UNITED KINGDOM

Funding boost for international science, including SKA
The British government has announced a massive GBP300 million (US$499 million) investment in cutting-edge science projects.The massive funding injection described by Science Minister David Willetts last Monday goes beyond the country's borders and will see British scientists and businesses working on some of the world's biggest collaborative science projects of the future.
Subject to the completion of international negotiations, the UK will invest about GBP100 million in the Square Kilometre Array, or SKA, and around 10% of the construction costs of the European Spallation Source - about GBP165 million up to 2020-21.
A further GBP25 million will be spent on participation in the M3 Space Mission, PLATO, with the UK playing a leading role in the giant telescope comprising 34 telescopes, according to the UK Department for Business, Innovation and Skills.
Square Kilometre Array
The Square Kilometre Array, which will be the largest and most sensitive radio telescope in the world, will produce 10 times the current global traffic of the internet.
British scientists are already helping to develop the central computer, which will read the huge volume of new data. The government believes the project could lead to faster smartphones and increased internet speeds across the UK.
As the construction cost of phase one of SKA has been capped at EUR650 million (US$906 million), the grant amounts to almost 18.5% of the total required. Full funding for phase one is scheduled to be confirmed by 2016, with construction starting in 2018.
The SKA will be co-hosted by South Africa and Australia, and the head office of the SKA Organisation is at the Jodrell Bank Observatory near Manchester in the UK.
By far the biggest ever radio telescope, it will be able to tackle fundamental questions concerning such phenomena as black holes, cosmic magnetism, dark energy, gravity and life elsewhere in the universe. It is expected to transform scientific knowledge.
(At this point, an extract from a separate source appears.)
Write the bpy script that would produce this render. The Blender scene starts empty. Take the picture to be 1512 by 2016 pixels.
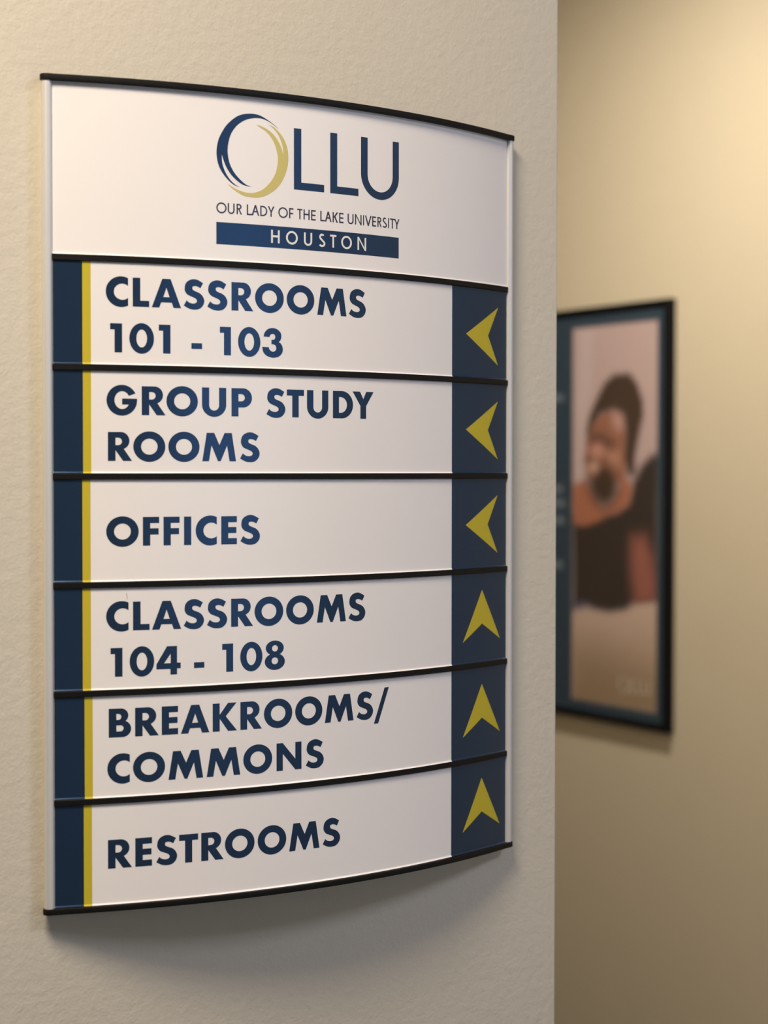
import bpy, bmesh, math, random
import numpy as np
from mathutils import Vector, Matrix, geometry

C = bpy.context.scene.collection
scene = bpy.context.scene
Z0 = 1.60                      # height of the top edge of the first divider above the floor

# ---------------------------------------------------------------- camera
F_PX = 3400.0
CAM = Vector((-0.46502, -1.14259, Z0 - 0.14962))
YAW, PITCH, ROLL = 0.579057, -0.0245088, 0.00090278
fwd = Vector((math.sin(YAW)*math.cos(PITCH), math.cos(YAW)*math.cos(PITCH), math.sin(PITCH)))
rgt = Vector((math.cos(YAW), -math.sin(YAW), 0.0))
upv = rgt.cross(fwd)
r2 = rgt*math.cos(ROLL) + upv*math.sin(ROLL)
u2 = -rgt*math.sin(ROLL) + upv*math.cos(ROLL)
cam_data = bpy.data.cameras.new('camera')
cam = bpy.data.objects.new('camera', cam_data); C.objects.link(cam)
m3 = Matrix((r2, u2, -fwd)).transposed()
cam.matrix_world = Matrix.Translation(CAM) @ m3.to_4x4()
cam_data.sensor_fit = 'HORIZONTAL'
cam_data.sensor_width = 36.0
cam_data.lens = F_PX/1512.0*36.0
cam_data.clip_start = 0.05
cam_data.dof.use_dof = True
cam_data.dof.focus_distance = 1.31
cam_data.dof.aperture_fstop = 7.2
scene.camera = cam

# ---------------------------------------------------------------- world and lamps
world = bpy.data.worlds.new('world'); scene.world = world
world.use_nodes = True
bg = world.node_tree.nodes['Background']
bg.inputs['Color'].default_value = (0.45, 0.68, 1.0, 1)
bg.inputs['Strength'].default_value = 2.2

def area_light(name, loc, size, power, color, shape='DISK', rot=(0, 0, 0), size_y=None, spread=180):
    d = bpy.data.lights.new(name, 'AREA')
    d.shape = shape; d.size = size
    if size_y: d.size_y = size_y
    d.energy = power; d.color = color; d.spread = math.radians(spread)
    o = bpy.data.objects.new(name, d); C.objects.link(o)
    o.location = loc; o.rotation_euler = rot
    return o
area_light('ceiling_light', (-0.62, -0.74, 2.66), 0.60, 40, (1.0, 0.855, 0.675))
area_light('ceiling_panel_light', (1.25, -1.75, 2.68), 0.60, 20, (0.76, 0.79, 1.0), 'SQUARE')
area_light('ceiling_light', (1.20, 1.18, 2.66), 0.24, 29, (1.0, 0.915, 0.79))

scene.view_settings.view_transform = 'Standard'
scene.view_settings.look = 'None'
scene.view_settings.gamma = 1.0
scene.view_settings.use_curve_mapping = False
scene.view_settings.exposure = 0.0

# ---------------------------------------------------------------- traced shapes
SWOOSH_NAVY = [(166.2, 98.2), (161.9, 101.2), (156.7, 104.2), (151.6, 106.4), (147.8, 107.1), (143.1, 107.2), (138.1, 106.3), (133.5, 104.5), (129.0, 101.2), (124.8, 97.0), (121.6, 92.1), (119.1, 87.0), (117.8, 81.9), (117.4, 76.9), (117.9, 72.3), (118.9, 68.5), (120.7, 64.8), (123.6, 60.9), (127.3, 57.3), (131.0, 54.9), (135.1, 53.7), (132.2, 55.0), (128.9, 57.4), (126.0, 60.6), (123.8, 64.3), (122.3, 68.0), (121.5, 71.8), (121.4, 76.2), (122.6, 72.5), (124.6, 67.8), (127.7, 63.1), (131.4, 59.5), (135.5, 56.7), (139.7, 55.1), (143.9, 54.8), (140.1, 55.9), (135.6, 59.1), (131.8, 62.8), (128.9, 67.0), (126.9, 71.8), (126.0, 76.8), (125.9, 80.6), (126.7, 86.0), (128.6, 91.6), (131.9, 96.5), (135.6, 99.9), (139.8, 102.4), (144.0, 103.8), (148.2, 104.5), (152.4, 104.5), (156.7, 103.4), (160.2, 101.8), (163.6, 99.8)]
SWOOSH_GOLD = [(125.8, 55.6), (128.9, 52.8), (133.5, 50.0), (138.0, 48.0), (143.1, 47.3), (148.1, 47.3), (153.3, 48.4), (158.4, 50.8), (163.2, 54.2), (167.5, 58.9), (170.6, 64.2), (172.8, 70.3), (173.8, 76.2), (173.6, 82.1), (172.4, 87.0), (170.2, 91.5), (167.6, 94.8), (164.5, 97.6), (161.5, 99.6), (157.6, 100.6), (160.6, 99.2), (163.6, 96.5), (166.2, 93.1), (168.2, 89.0), (169.5, 84.4), (169.9, 79.8), (168.4, 84.3), (166.5, 88.0), (163.6, 92.1), (159.7, 95.6), (155.0, 98.0), (151.2, 99.2), (148.2, 99.7), (151.6, 97.9), (155.9, 95.6), (159.3, 92.4), (161.9, 88.8), (163.8, 84.3), (165.1, 79.3), (165.3, 74.7), (164.7, 70.3), (163.2, 65.5), (160.6, 61.0), (157.1, 56.9), (153.3, 53.6), (149.0, 51.4), (144.8, 50.3), (140.6, 50.2), (136.4, 51.0), (132.2, 52.3), (128.9, 53.9)]
PAINT = {
  'hair': [(1.847, -0.064), (1.839, -0.033), (1.811, 0.01), (1.786, 0.042), (1.755, 0.06), (1.702, 0.06), (1.677, 0.037), (1.659, -0.001), (1.657, -0.033), (1.669, -0.07), (1.683, -0.12), (1.683, -0.16), (1.704, -0.162), (1.717, -0.125), (1.714, -0.074), (1.724, -0.031), (1.754, -0.02), (1.797, -0.025), (1.823, -0.047), (1.839, -0.07)],
  'face': [(1.841, -0.062), (1.821, -0.039), (1.789, -0.023), (1.747, -0.019), (1.722, -0.031), (1.712, -0.062), (1.708, -0.125), (1.715, -0.17), (1.761, -0.186), (1.804, -0.181), (1.842, -0.166), (1.852, -0.137), (1.847, -0.111), (1.847, -0.085)],
  'forehead': [(1.754, -0.025), (1.728, -0.034), (1.724, -0.057), (1.743, -0.059), (1.754, -0.043)],
  'eye': [(1.837, -0.072), (1.797, -0.07), (1.762, -0.084), (1.75, -0.099), (1.769, -0.104), (1.797, -0.088), (1.833, -0.088)],
  'nose': [(1.829, -0.101), (1.805, -0.091), (1.787, -0.106), (1.801, -0.122), (1.822, -0.119)],
  'cheek': [(1.777, -0.112), (1.738, -0.109), (1.731, -0.135), (1.754, -0.14), (1.773, -0.127)],
  'teeth': [(1.838, -0.14), (1.818, -0.131), (1.802, -0.142), (1.816, -0.155), (1.834, -0.152)],
  'shade': [(1.828, -0.165), (1.808, -0.15), (1.789, -0.135), (1.758, -0.15), (1.742, -0.175), (1.738, -0.203), (1.761, -0.226), (1.784, -0.234), (1.816, -0.222), (1.834, -0.199), (1.842, -0.173)],
  'lips': [(1.853, -0.119), (1.816, -0.124), (1.796, -0.145), (1.808, -0.163), (1.816, -0.14), (1.848, -0.132)],
  'neck': [(1.895, -0.183), (1.844, -0.173), (1.828, -0.197), (1.804, -0.222), (1.78, -0.234), (1.746, -0.211), (1.73, -0.173), (1.708, -0.165), (1.692, -0.193), (1.703, -0.225), (1.745, -0.248), (1.72, -0.235), (1.768, -0.249), (1.809, -0.265), (1.85, -0.276), (1.891, -0.271)],
  'body': [(1.895, -0.252), (1.816, -0.243), (1.753, -0.241), (1.704, -0.22), (1.689, -0.175), (1.663, -0.14), (1.633, -0.118), (1.604, -0.113), (1.609, -0.23), (1.608, -0.436), (1.687, -0.441), (1.71, -0.456), (1.767, -0.465), (1.816, -0.462), (1.849, -0.452), (1.89, -0.463)],
  'arm': [(1.692, -0.297), (1.649, -0.293), (1.626, -0.339), (1.614, -0.39), (1.614, -0.431), (1.679, -0.441), (1.691, -0.389), (1.696, -0.337)],
  'blue': [(1.89, -0.444), (1.837, -0.446), (1.845, -0.46), (1.89, -0.469)],
  'table': [(1.89, -0.469), (1.849, -0.464), (1.816, -0.466), (1.767, -0.469), (1.71, -0.459), (1.683, -0.444), (1.608, -0.431), (1.606, -0.666), (1.889, -0.674)],
  'tabledark': [(1.889, -0.559), (1.799, -0.543), (1.686, -0.567), (1.607, -0.591), (1.606, -0.668), (1.889, -0.68)],
  'strip': [(1.866, 0.17), (1.826, 0.17), (1.829, 0.031), (1.857, -0.072), (1.864, -0.176), (1.883, -0.176), (1.882, 0.007)],
  'marks': [(1.945, 0.014), (1.94, -0.193), (1.936, -0.225), (1.938, -0.265), (1.939, -0.367)],
}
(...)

"It's fantastic news for the SKA," said SKA board chair and UK Science and Technology Facilities Council - STFC - CEO Professor John Womersley. "This represents a significant investment on behalf of the UK and, along with our other contributions, aims to confirm the UK's leading role in key aspects of the project."
In addition, the STFC said in a press release that it was contributing GBP19 million to the SKA over the next four years, broken down into GBP11 million for big data research and development and GBP2 million a year on the continuing core programme.
The funds from the STFC will go to the universities of Cambridge, Manchester, Oxford and Southampton and University College London. Thus, total UK funding for the SKA is GBP119 million.
Willetts said: "After the International Space Station and the Large Hadron Collider, the world's next great science project is the Square Kilometre Array.
"Investment in science is a crucial part of this government's long-term economic plan. It's about investing in our future, helping to grow new industries and create more jobs - and that will mean more financial security for people across the country."
South African story
South Africa's Minister of Science and Technoloy Derek Hanekom said that the UK funding announcement would provide impetus to phase one of the SKA. "This is a most welcome commitment and reaffirms the global partnership of the SKA countries in this mega project."
Willetts visited the South African SKA site in the Northern Cape last September, with Dr Bernie Fanaroff, head of SKA in South Africa.
South Africa and the UK are already collaborating extensively in the field of radio astronomy, with 25 research organisations and more than 80 scientists from the UK directly involved in the large survey teams that will use the MeerKAT telescope - the precursor to SKA being developed in South Africa - for research during its first five years of operation.
There is also extensive SKA-related cooperation on big data and high-performance computing with Cambridge University, which Hanekom visited in January this year.
The South African government has made a contribution of close to R4 billion (US$371 million) for MeerKAT and associated human capital development programmes, and is currently building the 64-dish MeerKAT radio telescope.
MeerKAT, with a further 190 antennas to be built on the same site, will make up the first phase of the mid-frequency component of the SKA. The second phase will see more mid-frequency antennas constructed across South Africa and in eight African SKA partner countries. Complementary components of the SKA will be in Australia.
South Africa will launch the first MeerKAT antenna on 27 March, and envisages completing the 64-dish array by 2016-17.
The other initiatives
Willetts said GBP165 million had also been earmarked for the European Spallation Source, one of the largest science and technology infrastructure projects of our time. The giant neutron microscope will be able to better observe the world and the universe. It is 30 times more powerful than microscopes used today and the size of 140 football pitches.
A further GBP25 million will go towards UK participation in the M3 Space Mission, PLATO. The UK, Willetts said, was a world leader in satellite technology and the space sector supported 95,000 full-time jobs, generating GBP9.1 billion for the economy each year.
Paul Nurse, president of the Royal Society, said: "International collaboration is central to scientific progress and is essential if we are to deliver projects on the scale of the Square Kilometre Array, the European Spallation Source and the M3 Space Mission.
"Many scientific projects can only be pursued through such large scale collaboration and it is great that the government has decided the UK will play its full part."